Short task
Write out, precisely and in full, each line of the material.

══════════

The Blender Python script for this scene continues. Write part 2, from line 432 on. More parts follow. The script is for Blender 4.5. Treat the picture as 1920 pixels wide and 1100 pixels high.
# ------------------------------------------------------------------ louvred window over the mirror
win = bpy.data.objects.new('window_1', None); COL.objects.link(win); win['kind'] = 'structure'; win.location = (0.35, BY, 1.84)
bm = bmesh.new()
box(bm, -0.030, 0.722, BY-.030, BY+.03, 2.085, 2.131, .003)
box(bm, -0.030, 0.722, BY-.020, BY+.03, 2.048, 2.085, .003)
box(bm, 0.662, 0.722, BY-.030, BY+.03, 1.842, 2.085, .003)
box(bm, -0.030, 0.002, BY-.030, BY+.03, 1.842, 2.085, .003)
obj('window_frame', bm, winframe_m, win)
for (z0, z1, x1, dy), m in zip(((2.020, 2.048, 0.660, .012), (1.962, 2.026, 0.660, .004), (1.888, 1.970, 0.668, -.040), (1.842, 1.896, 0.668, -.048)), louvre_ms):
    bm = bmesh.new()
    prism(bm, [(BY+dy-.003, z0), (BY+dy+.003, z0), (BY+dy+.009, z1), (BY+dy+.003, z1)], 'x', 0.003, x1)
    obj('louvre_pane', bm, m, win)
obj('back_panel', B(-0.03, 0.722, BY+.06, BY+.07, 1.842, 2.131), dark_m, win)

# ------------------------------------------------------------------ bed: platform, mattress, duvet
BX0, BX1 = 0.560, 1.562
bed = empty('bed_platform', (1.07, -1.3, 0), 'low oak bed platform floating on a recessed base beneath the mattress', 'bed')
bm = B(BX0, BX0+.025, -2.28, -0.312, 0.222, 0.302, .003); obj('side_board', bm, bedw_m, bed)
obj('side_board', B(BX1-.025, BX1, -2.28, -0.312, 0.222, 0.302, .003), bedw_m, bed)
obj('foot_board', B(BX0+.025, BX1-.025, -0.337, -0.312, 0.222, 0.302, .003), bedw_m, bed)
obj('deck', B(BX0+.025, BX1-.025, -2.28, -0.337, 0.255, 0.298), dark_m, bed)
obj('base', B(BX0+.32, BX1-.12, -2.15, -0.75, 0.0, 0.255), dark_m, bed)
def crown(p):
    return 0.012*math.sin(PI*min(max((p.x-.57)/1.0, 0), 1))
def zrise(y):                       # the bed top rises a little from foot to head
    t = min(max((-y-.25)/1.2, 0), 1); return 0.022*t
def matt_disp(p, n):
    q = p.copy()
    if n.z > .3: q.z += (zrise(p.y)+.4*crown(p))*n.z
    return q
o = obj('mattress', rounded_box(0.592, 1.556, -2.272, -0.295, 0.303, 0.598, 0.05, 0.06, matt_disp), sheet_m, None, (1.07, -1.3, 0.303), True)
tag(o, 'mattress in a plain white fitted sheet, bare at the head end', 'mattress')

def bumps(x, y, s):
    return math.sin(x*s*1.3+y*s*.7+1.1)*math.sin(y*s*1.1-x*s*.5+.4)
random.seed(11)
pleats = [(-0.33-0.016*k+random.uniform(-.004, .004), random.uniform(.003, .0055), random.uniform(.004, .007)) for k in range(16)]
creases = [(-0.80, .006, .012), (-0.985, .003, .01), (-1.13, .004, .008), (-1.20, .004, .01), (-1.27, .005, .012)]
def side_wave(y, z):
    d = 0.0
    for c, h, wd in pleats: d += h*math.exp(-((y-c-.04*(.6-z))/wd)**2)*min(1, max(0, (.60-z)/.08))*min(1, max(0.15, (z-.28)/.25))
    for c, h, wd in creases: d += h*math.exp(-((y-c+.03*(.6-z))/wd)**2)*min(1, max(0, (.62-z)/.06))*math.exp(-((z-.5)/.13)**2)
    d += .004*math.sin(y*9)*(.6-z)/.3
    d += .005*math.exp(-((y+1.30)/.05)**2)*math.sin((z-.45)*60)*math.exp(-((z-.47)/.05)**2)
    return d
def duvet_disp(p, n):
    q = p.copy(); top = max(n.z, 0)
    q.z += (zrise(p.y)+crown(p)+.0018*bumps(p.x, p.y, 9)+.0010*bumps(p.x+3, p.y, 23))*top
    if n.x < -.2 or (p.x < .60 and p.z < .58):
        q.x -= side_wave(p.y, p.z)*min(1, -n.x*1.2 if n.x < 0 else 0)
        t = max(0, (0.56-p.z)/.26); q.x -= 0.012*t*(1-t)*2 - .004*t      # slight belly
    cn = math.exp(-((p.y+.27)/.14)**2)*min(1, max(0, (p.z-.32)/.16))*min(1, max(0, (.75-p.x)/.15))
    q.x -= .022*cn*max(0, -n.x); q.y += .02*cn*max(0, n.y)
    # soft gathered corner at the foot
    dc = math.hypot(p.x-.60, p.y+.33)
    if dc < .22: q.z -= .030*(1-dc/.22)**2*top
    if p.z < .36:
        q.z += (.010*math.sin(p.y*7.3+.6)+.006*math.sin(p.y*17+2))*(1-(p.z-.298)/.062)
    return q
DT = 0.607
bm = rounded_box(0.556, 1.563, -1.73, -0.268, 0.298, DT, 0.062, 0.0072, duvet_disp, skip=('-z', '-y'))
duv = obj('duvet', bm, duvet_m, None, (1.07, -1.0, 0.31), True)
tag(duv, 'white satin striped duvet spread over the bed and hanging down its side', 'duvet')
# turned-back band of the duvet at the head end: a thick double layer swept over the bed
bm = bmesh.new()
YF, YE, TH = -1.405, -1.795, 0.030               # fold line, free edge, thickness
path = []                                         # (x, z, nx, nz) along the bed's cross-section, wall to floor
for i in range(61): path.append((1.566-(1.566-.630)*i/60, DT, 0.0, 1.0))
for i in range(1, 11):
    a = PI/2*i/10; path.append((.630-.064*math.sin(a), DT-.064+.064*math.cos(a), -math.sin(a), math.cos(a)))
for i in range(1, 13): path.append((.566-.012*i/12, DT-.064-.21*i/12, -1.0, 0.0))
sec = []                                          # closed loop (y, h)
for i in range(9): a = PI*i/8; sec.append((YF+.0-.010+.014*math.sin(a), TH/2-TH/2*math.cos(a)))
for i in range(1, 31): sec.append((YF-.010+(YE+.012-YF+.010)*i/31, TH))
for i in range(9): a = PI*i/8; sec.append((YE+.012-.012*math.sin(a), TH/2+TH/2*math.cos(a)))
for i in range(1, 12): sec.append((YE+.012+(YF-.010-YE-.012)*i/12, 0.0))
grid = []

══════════

Solution to the exercise
The Blender Python script for this scene continues. Write part 2, from line 432 on. More parts follow. The script is for Blender 4.5. Treat the picture as 1920 pixels wide and 1100 pixels high.
# ------------------------------------------------------------------ louvred window over the mirror
win = bpy.data.objects.new('window_1', None); COL.objects.link(win); win['kind'] = 'structure'; win.location = (0.35, BY, 1.84)
bm = bmesh.new()
box(bm, -0.030, 0.722, BY-.030, BY+.03, 2.085, 2.131, .003)
box(bm, -0.030, 0.722, BY-.020, BY+.03, 2.048, 2.085, .003)
box(bm, 0.662, 0.722, BY-.030, BY+.03, 1.842, 2.085, .003)
box(bm, -0.030, 0.002, BY-.030, BY+.03, 1.842, 2.085, .003)
obj('window_frame', bm, winframe_m, win)
for (z0, z1, x1, dy), m in zip(((2.020, 2.048, 0.660, .012), (1.962, 2.026, 0.660, .004), (1.888, 1.970, 0.668, -.040), (1.842, 1.896, 0.668, -.048)), louvre_ms):
    bm = bmesh.new()
    prism(bm, [(BY+dy-.003, z0), (BY+dy+.003, z0), (BY+dy+.009, z1), (BY+dy+.003, z1)], 'x', 0.003, x1)
    obj('louvre_pane', bm, m, win)
obj('back_panel', B(-0.03, 0.722, BY+.06, BY+.07, 1.842, 2.131), dark_m, win)

# ------------------------------------------------------------------ bed: platform, mattress, duvet
BX0, BX1 = 0.560, 1.562
bed = empty('bed_platform', (1.07, -1.3, 0), 'low oak bed platform floating on a recessed base beneath the mattress', 'bed')
bm = B(BX0, BX0+.025, -2.28, -0.312, 0.222, 0.302, .003); obj('side_board', bm, bedw_m, bed)
obj('side_board', B(BX1-.025, BX1, -2.28, -0.312, 0.222, 0.302, .003), bedw_m, bed)
obj('foot_board', B(BX0+.025, BX1-.025, -0.337, -0.312, 0.222, 0.302, .003), bedw_m, bed)
obj('deck', B(BX0+.025, BX1-.025, -2.28, -0.337, 0.255, 0.298), dark_m, bed)
obj('base', B(BX0+.32, BX1-.12, -2.15, -0.75, 0.0, 0.255), dark_m, bed)
def crown(p):
    return 0.012*math.sin(PI*min(max((p.x-.57)/1.0, 0), 1))
def zrise(y):                       # the bed top rises a little from foot to head
    t = min(max((-y-.25)/1.2, 0), 1); return 0.022*t
def matt_disp(p, n):
    q = p.copy()
    if n.z > .3: q.z += (zrise(p.y)+.4*crown(p))*n.z
    return q
o = obj('mattress', rounded_box(0.592, 1.556, -2.272, -0.295, 0.303, 0.598, 0.05, 0.06, matt_disp), sheet_m, None, (1.07, -1.3, 0.303), True)
tag(o, 'mattress in a plain white fitted sheet, bare at the head end', 'mattress')

def bumps(x, y, s):
    return math.sin(x*s*1.3+y*s*.7+1.1)*math.sin(y*s*1.1-x*s*.5+.4)
random.seed(11)
pleats = [(-0.33-0.016*k+random.uniform(-.004, .004), random.uniform(.003, .0055), random.uniform(.004, .007)) for k in range(16)]
creases = [(-0.80, .006, .012), (-0.985, .003, .01), (-1.13, .004, .008), (-1.20, .004, .01), (-1.27, .005, .012)]
def side_wave(y, z):
    d = 0.0
    for c, h, wd in pleats: d += h*math.exp(-((y-c-.04*(.6-z))/wd)**2)*min(1, max(0, (.60-z)/.08))*min(1, max(0.15, (z-.28)/.25))
    for c, h, wd in creases: d += h*math.exp(-((y-c+.03*(.6-z))/wd)**2)*min(1, max(0, (.62-z)/.06))*math.exp(-((z-.5)/.13)**2)
    d += .004*math.sin(y*9)*(.6-z)/.3
    d += .005*math.exp(-((y+1.30)/.05)**2)*math.sin((z-.45)*60)*math.exp(-((z-.47)/.05)**2)
    return d
def duvet_disp(p, n):
    q = p.copy(); top = max(n.z, 0)
    q.z += (zrise(p.y)+crown(p)+.0018*bumps(p.x, p.y, 9)+.0010*bumps(p.x+3, p.y, 23))*top
    if n.x < -.2 or (p.x < .60 and p.z < .58):
        q.x -= side_wave(p.y, p.z)*min(1, -n.x*1.2 if n.x < 0 else 0)
        t = max(0, (0.56-p.z)/.26); q.x -= 0.012*t*(1-t)*2 - .004*t      # slight belly
    cn = math.exp(-((p.y+.27)/.14)**2)*min(1, max(0, (p.z-.32)/.16))*min(1, max(0, (.75-p.x)/.15))
    q.x -= .022*cn*max(0, -n.x); q.y += .02*cn*max(0, n.y)
    # soft gathered corner at the foot
    dc = math.hypot(p.x-.60, p.y+.33)
    if dc < .22: q.z -= .030*(1-dc/.22)**2*top
    if p.z < .36:
        q.z += (.010*math.sin(p.y*7.3+.6)+.006*math.sin(p.y*17+2))*(1-(p.z-.298)/.062)
    return q
DT = 0.607
bm = rounded_box(0.556, 1.563, -1.73, -0.268, 0.298, DT, 0.062, 0.0072, duvet_disp, skip=('-z', '-y'))
duv = obj('duvet', bm, duvet_m, None, (1.07, -1.0, 0.31), True)
tag(duv, 'white satin striped duvet spread over the bed and hanging down its side', 'duvet')
# turned-back band of the duvet at the head end: a thick double layer swept over the bed
bm = bmesh.new()
YF, YE, TH = -1.405, -1.795, 0.030               # fold line, free edge, thickness
path = []                                         # (x, z, nx, nz) along the bed's cross-section, wall to floor
for i in range(61): path.append((1.566-(1.566-.630)*i/60, DT, 0.0, 1.0))
for i in range(1, 11):
    a = PI/2*i/10; path.append((.630-.064*math.sin(a), DT-.064+.064*math.cos(a), -math.sin(a), math.cos(a)))
for i in range(1, 13): path.append((.566-.012*i/12, DT-.064-.21*i/12, -1.0, 0.0))
sec = []                                          # closed loop (y, h)
for i in range(9): a = PI*i/8; sec.append((YF+.0-.010+.014*math.sin(a), TH/2-TH/2*math.cos(a)))
for i in range(1, 31): sec.append((YF-.010+(YE+.012-YF+.010)*i/31, TH))
for i in range(9): a = PI*i/8; sec.append((YE+.012-.012*math.sin(a), TH/2+TH/2*math.cos(a)))
for i in range(1, 12): sec.append((YE+.012+(YF-.010-YE-.012)*i/12, 0.0))
grid = []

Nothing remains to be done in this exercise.